November 16, 2024
Religion

Garden of eatin’ A patch of land at St. Mary’s Catholic Church in Bangor feeds body and soul

BANGOR – The vegetable garden at Graymoor Monastery in Garrison, N.Y., made quite an impression on Patrick Quinn when he was growing up 50 miles south in New York City.

This summer, decades after the Winterport man last visited the Franciscan Atonement Friars, Quinn created a garden in the monastic style at St. Mary’s Catholic Church on Ohio Street.

“This garden is meant to spread the Peace of Christ – Pax Christi [in Latin],” he said last week. “All of the food grown in the garden is given away to members of the parish and to needy individuals and organizations in the community. Our prayer is that other churches will start community gardens for the health and welfare of all people.”

The organic vegetable garden that includes lettuce, corn, peas, beans, squash, pumpkins, basil and numerous varieties of tomatoes is on land at the edge of the church parking lot. It is devoted to Mary, the mother of Jesus. Small statues of her are scattered throughout the rows.

Quinn, who moved to Maine in 1976, named the garden Dona Nobis Pacem, which means “Grant us peace” in Latin, the former social worker and peace activist said.

“Monasteries often owned large tracts of land,” he wrote in an essay about the garden. “They were large landowners in their own right with communities of peasant villages to oversee and manage. They also provided shelter for travelers and pilgrims, and health care to the wider communities.”

In creating the garden, Quinn followed the instructions set out in the sixth century in “The Rule of St. Benedict,” by the founder of Western monasticism. Quinn used sticks and tree limbs to create trellises and cages for the plants to grow on. At the back of the garden, he built a bench for rest and meditation. Quinn also prayed and sang while he worked, as the monks do.

Because the garden is organic, he used no insecticides, Quinn said. It was not plagued by insects until the corn began to grow and a flock of aphids discovered it.

“I prayed, ‘Dear Lord, I need some friends to come and eat the aphids,'” he said. “My prayers were answered. I don’t know what these little black things are, but they’ve eaten every one.”

The Rev. Thomas Lequin, 64, pastor at St. Mary’s, has served a lot of parishes in Maine but never one with a vegetable garden, he said Sunday after Mass.

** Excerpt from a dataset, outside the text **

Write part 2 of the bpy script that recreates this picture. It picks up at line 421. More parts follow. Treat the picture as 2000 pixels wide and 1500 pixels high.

St. Peter Catholic Church in Bingham helped support itself with the sale of raspberries that parishioners cultivated on church property, the priest said.

“I think it’s a wonderful idea,” Lequin said of St. Mary’s garden. “It’s been especially nice for our elderly parishioners who used to have their own gardens but can’t do that anymore.”

St. Mary’s is one of the few city churches in the Roman Catholic Diocese of Portland with enough land to support a garden. It sits on a 19-acre plot on Ohio Street between Interstate 95 and Griffin Road. The parish moved to that location in 1980 after the original church on Cedar Street in Bangor was destroyed by fire in February 1978.

“It’s a good use of the land,” said Lequin, who is moving to western Maine at the end of October. “I hope it will continue.”

Quinn would like to plant and tend the garden again next year.

“It’s given me a great closeness to God and feeling of peace,” he said.